Missouri attorney general asks for execution date for racial killer

Wednesday, June 17, 2009 | 12:01 a.m. CDT

JEFFERSON CITY — A white supremacist who killed at least eight people in several states three decades ago, and claimed to be the shooter who paralyzed Hustler magazine publisher Larry Flynt, must be scheduled for execution soon, Missouri's attorney general said Tuesday.

Attorney General Chris Koster asked the state Supreme Court to set a date to execute Joseph Franklin for the 1977 slaying of a man outside a suburban St. Louis synagogue. It was the only case in which Franklin was sentenced to death.

A drifter from Mobile, Ala., Franklin has said he tried to start a race war by traveling around the country shooting people. After being convicted of the Missouri slaying, Franklin bragged in 1997 to the St. Louis Post-Dispatch: "Let's just say, I've got as many notches in my belt as Billy the Kid."

When he confessed in 1994 to the synagogue slaying, Franklin already was serving several life sentences in a federal prison for the murders of two black joggers in Salt Lake City and an interracial couple in Madison, Wis., and the bombing of a Jewish synagogue in Chattanooga, Tenn.

Franklin, who is white, was later convicted of killing two black teenagers in Cincinnati and a black man in Chattanooga.

He also has been linked by authorities or his own confessions to about 10 other racially motivated slayings in a half-dozen other states between 1977 and 1980, although he was never tried for the crimes.
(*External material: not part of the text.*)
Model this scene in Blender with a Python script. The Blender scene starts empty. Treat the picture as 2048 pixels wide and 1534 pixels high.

Franklin also claimed he shot Flynt in Georgia in 1978 because the magazine published a photo of an interracial couple.

The only murder for which Franklin received a death sentence was the Oct. 8, 1977, sniper shooting of Gerald Gordon, 42, as a crowd dispersed from a bar mitzvah at the Brith Sholom Kneseth Israel Congregation in Richmond Heights, Mo. Two other men were wounded.
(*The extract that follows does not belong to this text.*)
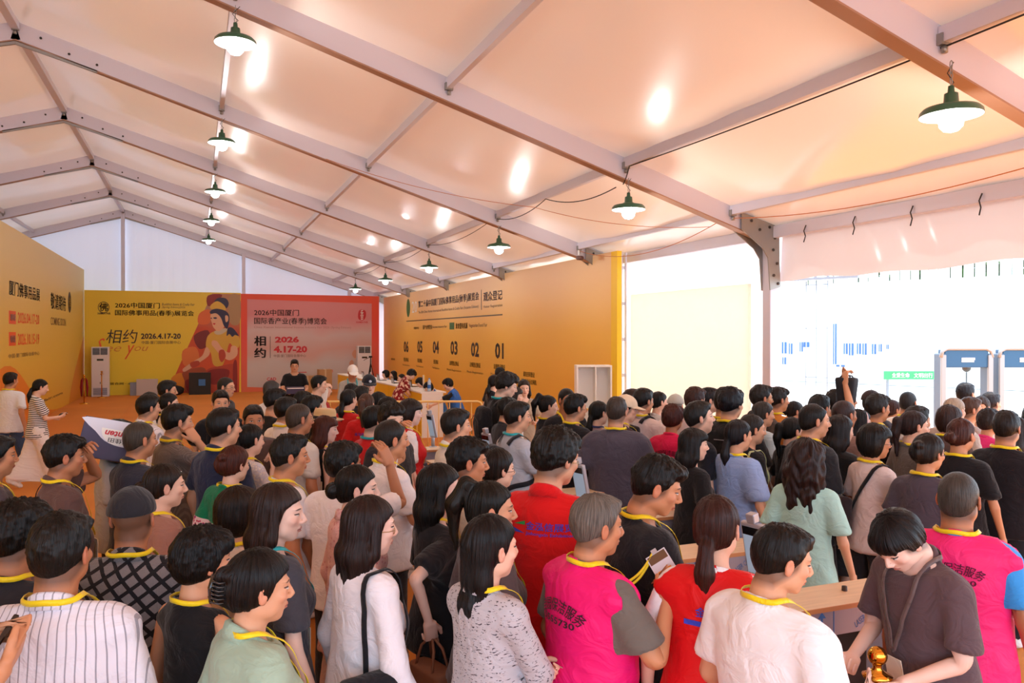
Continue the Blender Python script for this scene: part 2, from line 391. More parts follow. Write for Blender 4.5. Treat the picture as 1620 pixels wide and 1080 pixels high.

"Anti-Semitism and racism were at the heart of Franklin's crimes," Koster said in a statement Tuesday. "This kind of hatred cannot be tolerated by society. It is time for justice to be served."

In a motion filed with the Missouri Supreme Court, the attorney general's office said Franklin has exhausted all traditional appeals.

Franklin's attorney, Jennifer Herndon, said more appeals are likely, though she did not elaborate on any particular grounds Tuesday. Franklin has at times sought to be executed, but Herndon said he frequently changes his mind.

"He's very mentally ill," said Herndon in citing one reason the defense believes he should not be executed. "I don't think he currently wants to be executed, but there's nothing you could write that would be accurate."